Anyway, at some point along the way, I started to feel a little bit excluded. It started off with us both chatting. (i.e., she would ask "what should I type next!"), it moved into her chatting a little more one-on-one, and then moved into her chatting completely on her own. (although usually sitting on the couch next to me while I watch TV or read) This started to bother me and I started feeling pangs of jealousy (something that I didn't think I would ever feel with her). We talk about it all the time. It usually starts with me being a little upset, moving into a discussion of our feelings, and finally an admission on my part that this is just stupid (especially when she shows me the logs of what she typed) and an encouragement by me to get back into it. She has gotten somewhat frustrated with me over this given that I tend to swing back and forth between super turned on and egging her to do more than she's doing, and then back to this somewhat uncomfortable state.

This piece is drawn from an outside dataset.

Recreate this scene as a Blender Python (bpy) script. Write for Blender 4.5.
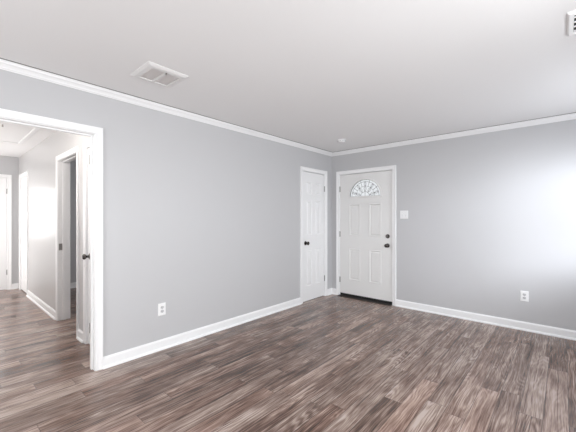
import bpy, bmesh, math
from mathutils import Matrix, Vector
C = bpy.context.scene.collection
PI = math.pi
for o in list(bpy.data.objects): bpy.data.objects.remove(o)

# ------------------------------------------------------------------ camera
H = 2.44                       # ceiling height
XH = -4.61           # end wall of the hall
YH = -3.52           # hall's right-hand wall face
XR, YB = 3.75, -6.0            # right wall, back wall
cam = bpy.data.objects.new('camera', bpy.data.cameras.new('camera')); C.objects.link(cam)
cam.location = (3.023, -4.578, 1.316)
cam.rotation_euler = (PI/2, 0, math.radians(41.405))
cam.data.sensor_width = 36; cam.data.lens = 312.76*36/576
cam.data.shift_y = 1.84/576; cam.data.clip_start = .02
bpy.context.scene.camera = cam

# ------------------------------------------------------------------ sky, daylight, exposure
sc = bpy.context.scene
sc.view_settings.view_transform = 'Standard'; sc.view_settings.look = 'None'
sc.view_settings.gamma = 1; sc.view_settings.use_curve_mapping = False
sc.view_settings.exposure = 0.1
w = bpy.data.worlds.new('sky'); sc.world = w; w.use_nodes = True
w.node_tree.nodes['Background'].inputs[0].default_value = (.94, .97, 1, 1)
w.node_tree.nodes['Background'].inputs[1].default_value = 0.88
def area(name, loc, rot, sx, sy, power, col=(1, 1, 1), spread=180):
    l = bpy.data.lights.new(name, 'AREA'); l.shape = 'RECTANGLE'; l.size = sx; l.size_y = sy
    l.energy = power; l.color = col; l.spread = math.radians(spread)
    o = bpy.data.objects.new(name, l); C.objects.link(o); o.location = loc; o.rotation_euler = rot
    return o
def aim(name, loc, to, sx, sy, power, col=(1, 1, 1), spread=180):
    d = Vector(to)-Vector(loc)
    return area(name, loc, d.to_track_quat('-Z', 'Y').to_euler(), sx, sy, power, col, spread)
def bulb(name, loc, power, col, r=.07):
    l = bpy.data.lights.new(name, 'POINT'); l.energy = power; l.color = col; l.shadow_soft_size = r
    o = bpy.data.objects.new(name, l); C.objects.link(o); o.location = loc; return o
# daylight outside the main windows (built further down); hall and bedroom fills are added
W1 = (-1.65, -.25, .85, 2.08)      # right wall, near the entry wall   (y0, y1, z0, z1)
W2 = (-4.3, -2.6, .75, 2.08)       # right wall, beside the camera
W3 = (.5, 2.6, .10, 2.08)          # back wall, behind the camera      (x0, x1, z0, z1)
area('daylight_front', (XR+.35, -1.0, 1.45), (0, PI/2-.5, 0), 1.3, 1.15, 36, (.89, .935, 1))
aim('daylight_glow', (XR+2.3, -3.3, 1.8), (XR, -.80, 1.42), 1.5, 1.4, 15, (.89, .935, 1), 50)
aim('daylight_glow', (XR+3, -2.6, 2.3), (XR, -.85, 1.42), 1.5, 1.4, 10, (.89, .935, 1), 50)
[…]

She tells me that she would never actually meet this guy, but she does REALLY want to, but (for obvious reasons) I'm not sure I should encourage the meeting. She surreptitiously asked if he would be up for an MFM meeting, but he declined.
Anyway, at this point I'm not sure where to go. I know that she would stop if I asked her (she's told me that in numerous of our conversations), but I would really feel like an overprotective ass if I let something as illogical as this get in the way. She's let her feelings be known that she thinks this is completely benign and safe situation that she would like to continue, and honestly I have to agree with that assessment.
What I find even more interesting is that for me the sex talk (and the cyber-sex for that matter) don't really bother me. It's the just daily chit-chat (e.g. "how was your day", "oh, I met this annoying sales clerk who......", etc. etc.) coupled with the sex talk that really gets me (strange, eh?) It probably also gets me that this guy thinks he is fooling around with my girlfriend without my knowledge.
I figured I'd pose the question to you all.
Thanks...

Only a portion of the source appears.